Sunday, November 18, 2007

Fascist Beatifications

Pope Benedict XVI was a member of the Hitler Youth as a child. I've never cared much; he was 14 years old, a German, and membership was about to be made mandatory. It was more a coincidence of geography and age than it was a matter of belief. I'm rethinking that. The bulk beatification last October of 498 Spanish priests killed during the Spanish Civil War leads one to wonder about Benedict's relationship with fascism.

The Spanish Civil War (1936-1939) was between the established government (called Republicans and Loyalists). They were Socialists and supported by the Soviet Union. The opposing forces were the monarchists, Roman Catholic Church, and Falangists (fascists) and were supported by Nazi Germany. The Falangists eventually won leading to the longest Fascist dictatorship in world history, 36 years (1939-1975). There were atrocities on both sides. The Loyalists "Red Terror" killed some 40,000 Spanish, including several thousand priests and nuns. The subsequent Fascist "White Terror" killed between 200,000 and 800,000 Spanish loyalists and Basques.
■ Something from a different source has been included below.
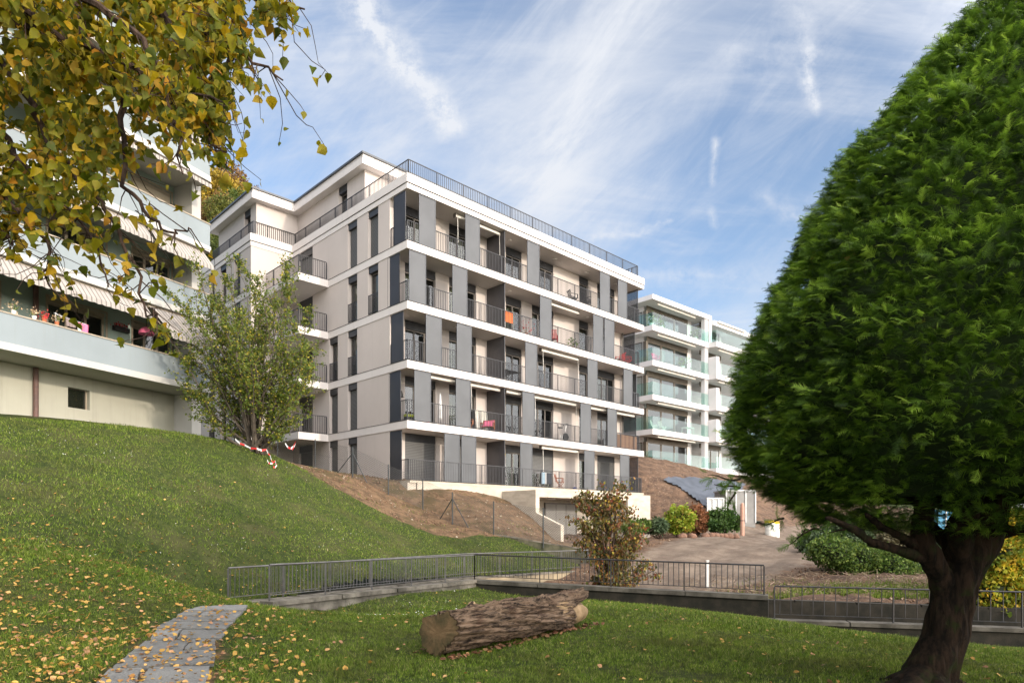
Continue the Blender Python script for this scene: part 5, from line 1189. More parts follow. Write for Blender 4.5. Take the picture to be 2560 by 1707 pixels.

The beatifications followed efforts in the Spanish Parliament to remove statuary and other venerations of Francisco Franco's bloody rule. In essence, the Church is making a political statement in support of the Franco regime. Proof this act is in support of Spanish Fascism and not the Church rests in the bloody hand of Father Gabino Olaso Zabala. In 1896, Olaso tortured a Catholic priest (Fr. Mariano Dacanay) in the Philippines because Dacanay supported Filipino Catholics against the Spanish colonial rule of the time. Olaso is one of the beatified.

This does lead naturally to the question where Pope Benedict XVI (nee Joseph Ratzinger) rests on the question of fascism?